BEECH MOUNTAIN — The American Civil War affected every inch of the country as it was waged in the 1860s, from Maine to Florida and the Dakota Territory to the mid-west.

North Carolina was one of the states in the middle of the conflict, and many battles and skirmishes across the country are not as remembered as Gettysburg or Appomattox. One of those was the Battle on Beech Mountain, a brief skirmish in 1864.

According to the Beech Mountain Historical Society, the battle began when 10 men from Tennessee who were claiming to be Confederate soldiers, raided the area and stole some horses. A retaliatory raid was launched by the Confederate Home Guard, taking a Union soldier prisoner and reclaiming the horses.
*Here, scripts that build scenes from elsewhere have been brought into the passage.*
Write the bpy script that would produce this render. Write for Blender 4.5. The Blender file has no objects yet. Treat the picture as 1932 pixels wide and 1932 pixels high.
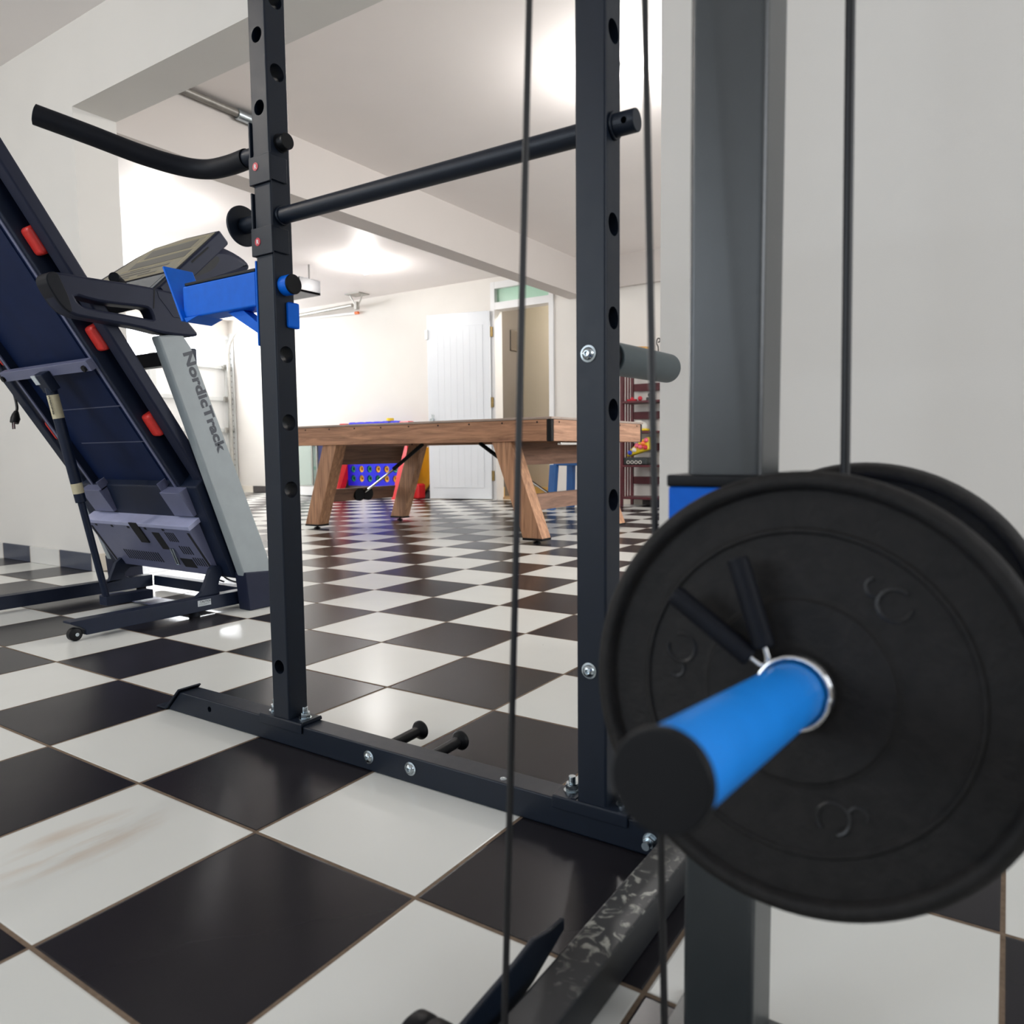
import bpy, bmesh, math, random
from mathutils import Vector as V, Matrix as MX
random.seed(7)
SC = bpy.context.scene
COL = SC.collection
PI = math.pi
T = 0.33                                             # floor tile pitch

# ------------------------------------------------------------------ materials
def lin(c):
    return tuple((x/12.92 if x <= .04045 else ((x+.055)/1.055)**2.4) for x in c)
def col(r, g, b):
    return (*lin((r/255, g/255, b/255)), 1)
def mat(name, rgb, rough=.5, metal=0., noise=0., nscale=20., bump=0., bscale=200., spec=.5, rvar=0.):
    m = bpy.data.materials.new(name); m.use_nodes = True
    nt = m.node_tree; N = nt.nodes; L = nt.links
    b = N['Principled BSDF']
    c = col(*rgb)
    b.inputs['Roughness'].default_value = rough
    b.inputs['Metallic'].default_value = metal
    b.inputs['Specular IOR Level'].default_value = spec
    tc = N.new('ShaderNodeTexCoord')
    n = N.new('ShaderNodeTexNoise'); n.inputs['Scale'].default_value = nscale; n.inputs['Detail'].default_value = 4
    L.new(tc.outputs['Object'], n.inputs['Vector'])
    r = N.new('ShaderNodeValToRGB')
    k = noise
    r.color_ramp.elements[0].position = .3; r.color_ramp.elements[1].position = .7
    r.color_ramp.elements[0].color = (c[0]*(1-k), c[1]*(1-k), c[2]*(1-k), 1)
    r.color_ramp.elements[1].color = (min(1, c[0]*(1+k)), min(1, c[1]*(1+k)), min(1, c[2]*(1+k)), 1)
    L.new(n.outputs['Fac'], r.inputs['Fac']); L.new(r.outputs['Color'], b.inputs['Base Color'])
    if rvar:
        mr = N.new('ShaderNodeMapRange'); mr.inputs['To Min'].default_value = max(.02, rough-rvar); mr.inputs['To Max'].default_value = rough+rvar
        L.new(n.outputs['Fac'], mr.inputs['Value']); L.new(mr.outputs['Result'], b.inputs['Roughness'])
    if bump:
        n2 = N.new('ShaderNodeTexNoise'); n2.inputs['Scale'].default_value = bscale; n2.inputs['Detail'].default_value = 3
        L.new(tc.outputs['Object'], n2.inputs['Vector'])
        bp = N.new('ShaderNodeBump'); bp.inputs['Strength'].default_value = bump; bp.inputs['Distance'].default_value = .002
        L.new(n2.outputs['Fac'], bp.inputs['Height']); L.new(bp.outputs['Normal'], b.inputs['Normal'])
    return m
def emit(name, rgb, strength):
    m = mat(name, rgb, .5)
    b = m.node_tree.nodes['Principled BSDF']
    b.inputs['Emission Color'].default_value = col(*rgb); b.inputs['Emission Strength'].default_value = strength
    return m
def glassy(name, rgb, alpha, rough=.1):
    m = mat(name, rgb, rough)
    b = m.node_tree.nodes['Principled BSDF']
    b.inputs['Transmission Weight'].default_value = alpha
    b.inputs['IOR'].default_value = 1.2
    return m
def wood(name, axis, dark, light, rough=.5):
    m = bpy.data.materials.new(name); m.use_nodes = True
    nt = m.node_tree; N = nt.nodes; L = nt.links; b = N['Principled BSDF']
    b.inputs['Roughness'].default_value = rough
    tc = N.new('ShaderNodeTexCoord'); mp = N.new('ShaderNodeMapping')
    s = [14, 14, 14]; s[axis] = .9
    mp.inputs['Scale'].default_value = s
    L.new(tc.outputs['Object'], mp.inputs['Vector'])
    n = N.new('ShaderNodeTexNoise'); n.inputs['Scale'].default_value = 2.2; n.inputs['Detail'].default_value = 8; n.inputs['Roughness'].default_value = .65; n.inputs['Distortion'].default_value = 1.2
    L.new(mp.outputs['Vector'], n.inputs['Vector'])
    r = N.new('ShaderNodeValToRGB')
    e = r.color_ramp.elements
    e[0].position = .33; e[0].color = col(*dark); e[1].position = .66; e[1].color = col(*light)
    L.new(n.outputs['Fac'], r.inputs['Fac']); L.new(r.outputs['Color'], b.inputs['Base Color'])
    bp = N.new('ShaderNodeBump'); bp.inputs['Strength'].default_value = .15; bp.inputs['Distance'].default_value = .001
    L.new(n.outputs['Fac'], bp.inputs['Height']); L.new(bp.outputs['Normal'], b.inputs['Normal'])
    return m

def mth(N, L, op, a, b=None, c=None):
    n = N.new('ShaderNodeMath'); n.operation = op
    for i, x in enumerate((a, b, c)):
        if x is None: continue
        if isinstance(x, (int, float)): n.inputs[i].default_value = x
        else: L.new(x, n.inputs[i])
    return n.outputs[0]
def mixc(N, L, f, a, b, blend='MIX'):
    n = N.new('ShaderNodeMix'); n.data_type = 'RGBA'; n.blend_type = blend
    for i, x in ((0, f), (6, a), (7, b)):
        if isinstance(x, (int, float)): n.inputs[i].default_value = x
        elif isinstance(x, tuple): n.inputs[i].default_value = x
        else: L.new(x, n.inputs[i])
    return n.outputs[2]

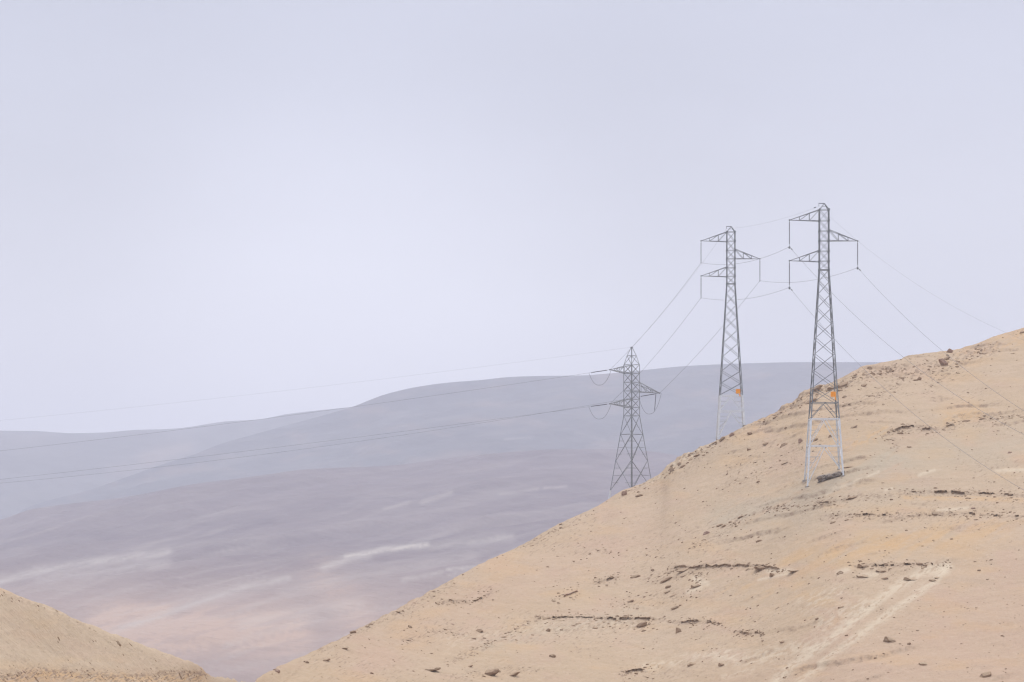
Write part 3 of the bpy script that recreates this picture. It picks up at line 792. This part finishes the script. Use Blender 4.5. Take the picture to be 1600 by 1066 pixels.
# ------------------------------------------------------------------ insulators
def insulator(p, length, label, group, big=True, direction=Vector((0, 0, -1))):
    r = empty('insulator_string', p); tag(r, label, 'insulator', group)
    d = direction.normalized(); m = MB()
    L1 = length - (0.45 if big else 0.22)
    pts, rr = [], []
    n = max(6, int(L1 / 0.11)); a0 = 0.18
    for i in range(n + 1):
        t = a0 + (L1 - a0) * i / n
        for dt, ra in ((0, 0.035), (0.012, 0.075), (0.045, 0.07), (0.06, 0.035)):
            pts.append(d * (t + dt)); rr.append(ra)
    m.tube(pts, rr, 8); m.build('rubber_sheds', M['insul'], r)
    m = MB(); m.bar(d * 0.0, d * a0, 0.05); m.build('end_fitting', M['steel'], r)
    m = MB(); m.bar(d * L1, d * length, 0.045); m.build('end_fitting', M['steel'], r)
    m = MB()
    if big:
        q = d * length
        m.tube([q + Vector((-0.17, 0, -0.02)), q + Vector((-0.08, 0, -0.10)), q + Vector((0.08, 0, -0.10)), q + Vector((0.17, 0, -0.02))], 0.055, 6)
        m.bar(q + Vector((0, 0, 0.12)), q + Vector((0, 0, -0.1)), 0.13)
        m.tube([q + Vector((0, 0, -0.12)), q + Vector((0, 0, -0.26))], [0.13, 0.09], 8)
    else:
        q = d * length; m.bar(q + Vector((0, 0, 0.06)), q - Vector((0, 0, 0.12)), 0.13)
    m.build('clamp', M['steel'], r)
    return Vector(p) + d * length

G1 = 'insulator strings hanging from the near pylon'; G2 = 'insulator strings hanging from the middle pylon'
def wp(root, t, rz=0): return Vector(root.location) + Matrix.Rotation(rz, 3, 'Z') @ Vector(t)
ins1 = {k_: insulator(wp(t1, tip1[k_]) + Vector((0, 0, -0.1)), 3.62, l, G1) for k_, l in
        (('ul', 'dark insulator string hanging from the topmost left arm of the near pylon'), ('r', 'dark insulator string hanging from the right arm of the near pylon'), ('ll', 'dark insulator string hanging from the lower left arm of the near pylon'))}
ins2 = {k_: insulator(wp(t2, tip2[k_]) + Vector((0, 0, -0.1)), 3.42, l, G2, False) for k_, l in
        (('ul', 'thin insulator string hanging from the topmost left arm of the middle pylon'), ('r', 'thin insulator string hanging from the right arm of the middle pylon'), ('ll', 'thin insulator string hanging from the lower left arm of the middle pylon'))}
w3 = {k_: wp(root3, t, rad(42)) for k_, t in tip3.items()}

# ------------------------------------------------------------------ wires
def wire(pts, r, label, group, name='power_cable', cat='cable'):
    m = MB(); m.tube(pts, r, 5); o = m.build(name, M['wire'], None)
    for p in o.data.polygons: p.use_smooth = True
    return tag(o, label, cat, group)
def span(a, b, sag, n=30):
    return [a.lerp(b, i / n) - Vector((0, 0, 4 * sag * (i / n) * (1 - i / n))) for i in range(n + 1)]
def fitspan(a, dirxy, tmax, pix, n=60):
    """cable in a vertical plane from a; its drop follows the given sightings"""
    A, B = [], []
    for u, v in pix:
        k_ = (u - 800) / F
        t = (k_ * a.y - a.x) / (dirxy[0] - k_ * dirxy[1]); y = a.y + dirxy[1] * t
        A.append((t, t * t)); B.append((H0 - v) / F * y - a.z)
    c = np.linalg.lstsq(np.array(A), np.array(B), rcond=None)[0]
    return [Vector((a.x + dirxy[0]*t, a.y + dirxy[1]*t, a.z + c[0]*t + c[1]*t*t)) for t in np.linspace(0, tmax, n)]
CR, ER = 0.018, 0.008
GC = 'power cables strung along the pylons'
names = {'ul': 'topmost left arm', 'r': 'right arm', 'll': 'lower left arm'}
for k_, sg in (('ul', 1.15), ('r', 1.0), ('ll', 0.95)):
    wire(span(ins1[k_], ins2[k_], sg), CR, f'cable slung between the near and middle pylons at their {names[k_]}', GC)
e1 = wp(t1, (-0.72, 0, T1 - 0.4)); e2 = wp(t2, (-0.72, 0, T2 - 0.4)); e3 = wp(root3, (0, 0, zk + 0.05), rad(42))
wire(span(e1, e2, 0.55), ER, 'hair thin earth wire between the tops of the near and middle pylons', GC, 'earth_wire')
dn = (18.1, -92)
for k_, pix in (('ul', [(1342,500),(1412,559),(1456,590),(1537,644),(1600,680)]), ('r', [(1418,500),(1472,547),(1537,600),(1600,642)]), ('ll', [(1303,530),(1350,576),(1412,634),(1475,684),(1600,766)])):
    wire(fitspan(ins1[k_], dn, 2.6, pix), CR, f'cable falling right over the hillside from the near pylon, {names[k_]}', GC)
wire(fitspan(e1, dn, 2.6, [(1343,378),(1400,422),(1455,460),(1531,500),(1572,520)]), ER, 'faint earth wire from the top of the near pylon down to the right skyline', GC, 'earth_wire')
# middle pylon to the cornerwise pylon
for k_, sg in (('ul', 0.8), ('r', 0.7), ('ll', 0.8)):
    wire(span(ins2[k_], w3[k_], sg), CR, f'cable dropping from the {names[k_]} of the middle pylon to the left pylon', GC)
wire(span(e2, e3, 0.9), ER, 'earth wire from the middle pylon top down to the left pylon tip', GC, 'earth_wire')
# away to the left
dl = (-124, 90)
PX = {'ul': [(892,589),(749,609),(546,636),(450,650),(271,672),(0,705)], 'll': [(892,641),(721,661),(500,690.6),(265,720),(0,749)], 'r': [(892,646),(721,668),(500,695.5),(265,726),(0,756.5)]}
for k_ in ('ul', 'r', 'll'):
    s_ = w3[k_]
    pts = fitspan(s_, dl, 1.9, PX[k_], 90)
    wire(pts, 0.016, f'long cable running left across the far hills from the left pylon, {names[k_]}', GC)
    dv = (pts[3] - pts[0]).normalized()
    insulator(s_ + dv * 0.5, 3.3, f'nearly level insulator string at the {names[k_]} of the left pylon', 'insulator strings of the left pylon', False, dv)
    # slack jumper loop from one side of the arm to the other
    a = s_ + dv * 4.4
    if k_ != 'r':
        b = s_ + Vector((0.2, 0.5, -0.1)); dp = 2.3
    else:
        b = s_ + Vector((0.35, 0.8, 0.0)); dp = 3.3
    jl = []
    for i in range(25):
        t = i / 24; q = a.lerp(b, t); c_ = 1 - abs(2 * t - 1) ** 2.4
        jl.append(q - Vector((0, 0, dp * c_)))
    wire(jl, 0.028, f'slack loop of cable under the {names[k_]} of the left pylon', 'slack jumper loops on the left pylon', 'jumper_loop', 'cable')
insulator(w3['r'] + Vector((-0.65, -0.4, -0.1)), 3.0, 'short insulator string hanging straight down from the left pylon', 'insulator strings of the left pylon', False, Vector((-0.08, 0, -1)))
wire(fitspan(e3, dl, 1.9, [(985,543),(721,576.5),(450,610),(271,630),(0,657)], 90), 0.007, 'hair thin earth wire running left from the tip of the left pylon', GC, 'earth_wire')
# vibration dampers beside the clamps
for k_ in ('ul', 'r', 'll'):
    m = MB(); p = ins1[k_] + Vector((0.18, -0.9, -0.42)) * 0.9
    m.tube([p + Vector((0.0, 0, 0.06)), p + Vector((0.12, -0.3, -0.14))], 0.075, 6)
    tag(m.build('vibration_damper', M['steel'], None), f'small cable weight beside the clamp under the {names[k_]}, near pylon', 'damper', 'cable dampers on the near pylon')
m = MB(); p = wp(t1, (-1.1, 0.4, T1 - 0.48)); m.tube([p, p + Vector((-0.25, 0.1, -0.08))], 0.08, 6)
tag(m.build('vibration_damper', M['steel'], None), 'small weight on the earth wire beside the top of the near pylon', 'damper', 'cable dampers on the near pylon')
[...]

A Union scout named Jim Hartley met with Polly Aldridge, who lived on Beech Mountain, asking her to walk through the group of marching Confederate soldiers pretending to look for her cow. After her impromptu scouting mission, Hartley led his group after the Confederate soldiers, resulting in a conflict that took two lives.

That skirmish is now immortalized by artist Patty Matthews, who built a diorama of the battle for the Beech Mountain Historical Society.

“I used to belong to the Beech Mountain Historical Society and I worked in the museum,” Matthews said. Matthews had previously created the Wizard of Oz dolls in the window of the museum, but did not think she was the one for a diorama.

Eventually, Matthews said she “caved” to her friends’ request and agreed, setting out to build the roughly 2-foot by 4-foot diorama. While the exact location of the battle is unknown, Matthews made the diorama to look like it was in the general area, with rough Appalachian terrain and a stream cutting through the foliage.

Now with a vision, Matthews found small, plastic soldiers to paint in Civil War garb and collected clippings to use as the foliage. She noted the little details of the model, including the cotton ball “smoke” coming out of the gun barrels and the acrylic river running though the scene. After two months of work, the diorama she called a “labor of love” was finished and on display at the museum in Beech Mountain.